⟨
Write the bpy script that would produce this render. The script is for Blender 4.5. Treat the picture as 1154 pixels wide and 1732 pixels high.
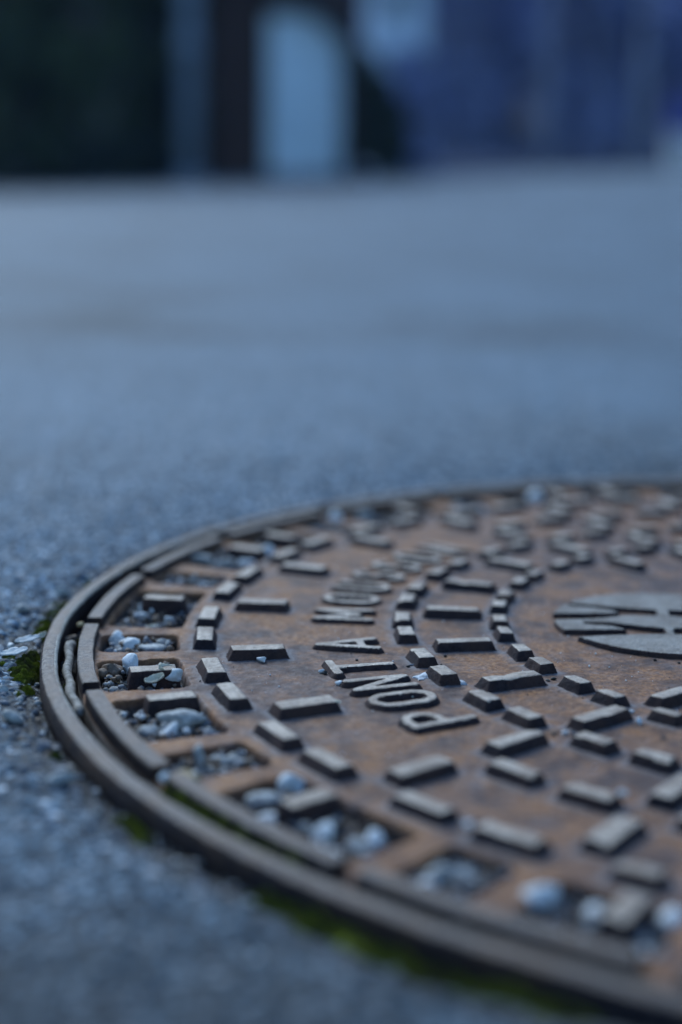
import bpy, bmesh, math, random
import numpy as np
from mathutils import Vector, Matrix, noise as mnoise

scene = bpy.context.scene
for o in list(bpy.data.objects):
    bpy.data.objects.remove(o)

# ------------------------------------------------------------------ camera
F_PX, PITCH, ROLL = 2616.98, 0.1969707, 0.0119034
CAM_H = 0.4799166 * 0.4
cam_data = bpy.data.cameras.new('camera')
cam = bpy.data.objects.new('camera', cam_data)
scene.collection.objects.link(cam)
scene.camera = cam
cam_data.sensor_fit = 'HORIZONTAL'
cam_data.sensor_width = 24.0
cam_data.lens = F_PX / 1154 * 24.0
cam_data.clip_start = 0.02
cam_data.clip_end = 2000
c_, s_ = math.cos(PITCH), math.sin(PITCH)
fw = Vector((0, c_, -s_)); up0 = Vector((0, s_, c_)); rt0 = Vector((1, 0, 0))
rt = rt0 * math.cos(ROLL) + up0 * math.sin(ROLL)
up = up0 * math.cos(ROLL) - rt0 * math.sin(ROLL)
cam.matrix_world = Matrix(((rt.x, up.x, -fw.x, 0), (rt.y, up.y, -fw.y, 0), (rt.z, up.z, -fw.z, CAM_H), (0, 0, 0, 1)))
cam_data.dof.use_dof = True
cam_data.dof.focus_distance = 0.662
cam_data.dof.aperture_fstop = 2.85

# ------------------------------------------------------------------ light
SUN_EL, SUN_AZ = 40.0, -26.0       # degrees; azimuth measured from +Y (ahead) towards +X
world = bpy.data.worlds.new('World'); scene.world = world; world.use_nodes = True
wn = world.node_tree.nodes; wl = world.node_tree.links
bg = wn['Background']
sky = wn.new('ShaderNodeTexSky'); sky.sky_type = 'NISHITA'; sky.sun_disc = False
sky.sun_elevation = math.radians(SUN_EL); sky.sun_rotation = math.radians(SUN_AZ)
sky.air_density = 1.3; sky.dust_density = 0.3; sky.ozone_density = 3.0
tint = wn.new('ShaderNodeMixRGB'); tint.blend_type = 'MULTIPLY'; tint.inputs[0].default_value = 1.0
tint.inputs[2].default_value = (0.66, 0.88, 1.08, 1)        # blue hour
wl.new(sky.outputs[0], tint.inputs[1]); wl.new(tint.outputs[0], bg.inputs[0]); bg.inputs[1].default_value = 0.08
sun_d = bpy.data.lights.new('sun', 'SUN'); sun = bpy.data.objects.new('sun', sun_d)
scene.collection.objects.link(sun)
sun_d.energy = 1.6; sun_d.angle = math.radians(30); sun_d.color = (0.74, 0.885, 1.0)
el, az = math.radians(SUN_EL), math.radians(SUN_AZ)
sdir = Vector((math.sin(az) * math.cos(el), math.cos(az) * math.cos(el), math.sin(el)))
sun.rotation_euler = sdir.to_track_quat('Z', 'Y').to_euler()
scene.view_settings.view_transform = 'Standard'
scene.view_settings.look = 'None'
scene.view_settings.gamma = 1
scene.view_settings.use_curve_mapping = False
scene.view_settings.exposure = 1.1
scene.render.engine = 'CYCLES'

# ------------------------------------------------------------------ constants (metres)
R0 = 0.4                                    # outer radius of the cast frame
CX, CY = 0.6647299 * R0, 1.7632103 * R0     # centre of the cover
A0 = 3.0392483                              # direction of sector 0 (24 sectors)
SEC = 2 * math.pi / 24
ZP = -0.0046                                # plate level; the tops of blocks and frame are z = 0
rng = random.Random(11)
nrng = np.random.default_rng(5)

def ang(k): return A0 + k * SEC
def pt(r, k, z=0.0): return Vector((CX + r * R0 * math.cos(ang(k)), CY + r * R0 * math.sin(ang(k)), z))

# ------------------------------------------------------------------ numpy noise
def h2(ix, iy, s=0):
    n = (ix.astype(np.int64) * 374761393 + iy.astype(np.int64) * 668265263 + s * 1442695041) & 0xffffffff
    n = ((n ^ (n >> 13)) * 1274126177) & 0xffffffff
    n = ((n ^ (n >> 16)) * 2246822519) & 0xffffffff
    return ((n ^ (n >> 15)) & 0xffffff) / float(0xffffff)
def vn(x, y, s=0):
    ix = np.floor(x); iy = np.floor(y); fx = x - ix; fy = y - iy
    fx = fx * fx * (3 - 2 * fx); fy = fy * fy * (3 - 2 * fy)
    a = h2(ix, iy, s); b = h2(ix + 1, iy, s); c = h2(ix, iy + 1, s); d = h2(ix + 1, iy + 1, s)
    return (a * (1 - fx) + b * fx) * (1 - fy) + (c * (1 - fx) + d * fx) * fy
def fbm(x, y, o=4, s=0):
    t = 0; a = 0.5; n = 0
    for i in range(o):
        t = t + a * vn(x * 2 ** i, y * 2 ** i, s + i); n += a; a *= 0.5
    return t / n
def worley(x, y, s=0):
    ix = np.floor(x); iy = np.floor(y)
    f1 = np.full(x.shape, 9.0); f2 = np.full(x.shape, 9.0); cid = np.zeros(x.shape)
    for dx in (-1, 0, 1):
        for dy in (-1, 0, 1):
            jx = ix + dx; jy = iy + dy
            px = jx + h2(jx, jy, s); py = jy + h2(jx, jy, s + 7)
            d = np.hypot(px - x, py - y); v = h2(jx, jy, s + 13)
            m = d < f1
            f2 = np.where(m, f1, np.minimum(f2, d)); cid = np.where(m, v, cid); f1 = np.where(m, d, f1)
    return f1, f2, cid
def sstep(a, b, x):
    t = np.clip((x - a) / (b - a), 0, 1); return t * t * (3 - 2 * t)

# ------------------------------------------------------------------ object helpers
COL = scene.collection
ROOTED = []
def link_mesh(name, me, mats, parent=None, smooth=False):
    for m in (mats if isinstance(mats, (list, tuple)) else [mats]):
        me.materials.append(m)
    if smooth: me.polygons.foreach_set('use_smooth', [True] * len(me.polygons))
    o = bpy.data.objects.new(name, me); COL.objects.link(o)
    if parent:
        o.parent = parent
        if parent.name.startswith(('manhole_cover', 'cast_iron_ring')): o.location = (-CX, -CY, 0)
    return o
def np_mesh(name, V, F):
    me = bpy.data.meshes.new(name)
    V = np.asarray(V, dtype=np.float32); F = np.asarray(F, dtype=np.int32)
    n = F.shape[1]
    me.vertices.add(len(V)); me.vertices.foreach_set('co', V.ravel())
    me.loops.add(F.size); me.loops.foreach_set('vertex_index', F.ravel())
    me.polygons.add(len(F)); me.polygons.foreach_set('loop_start', np.arange(0, F.size, n, dtype=np.int32))
    me.update(calc_edges=True); me.validate()
    return me
def grid_faces(nr, nc, wrap=False):
    i = np.arange(nr - 1)[:, None]; j = np.arange(nc if wrap else nc - 1)[None, :]
    j2 = (j + 1) % nc
    a = i * nc + j; b = i * nc + j2; c = (i + 1) * nc + j2; d = (i + 1) * nc + j
    return np.stack([a, b, c, d], -1).reshape(-1, 4)
def tag(o, label=None, cat=None, group=None, kind=None):
    if label: o['label'] = label
    if cat: o['category'] = cat
    if group: o['group'] = group
    if kind: o['kind'] = kind
    return o
def empty(name, loc=(0, 0, 0), rz=0):
    o = bpy.data.objects.new(name, None); COL.objects.link(o); o.location = loc; o.rotation_euler = (0, 0, rz)
    o.empty_display_size = 0.05
    return o
def inst(name, me, parent, loc, rz=0, sc=(1, 1, 1), tilt=(0, 0)):
    o = bpy.data.objects.new(name, me); COL.objects.link(o); o.parent = parent
    o.location = Vector(loc) - (Vector((CX, CY, 0)) if parent.name.startswith(('manhole_cover', 'cast_iron_ring')) else Vector((0, 0, 0)))
    o.rotation_euler = (tilt[0], tilt[1], rz); o.scale = sc
    return o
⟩
§ **WHAT TO DO**: Select, from the listing, all lines that include the word "render".

§ **SOLUTION FOR THIS EXERCISE**:
Write the bpy script that would produce this render. The script is for Blender 4.5. Treat the picture as 1154 pixels wide and 1732 pixels high.
scene.render.engine = 'CYCLES'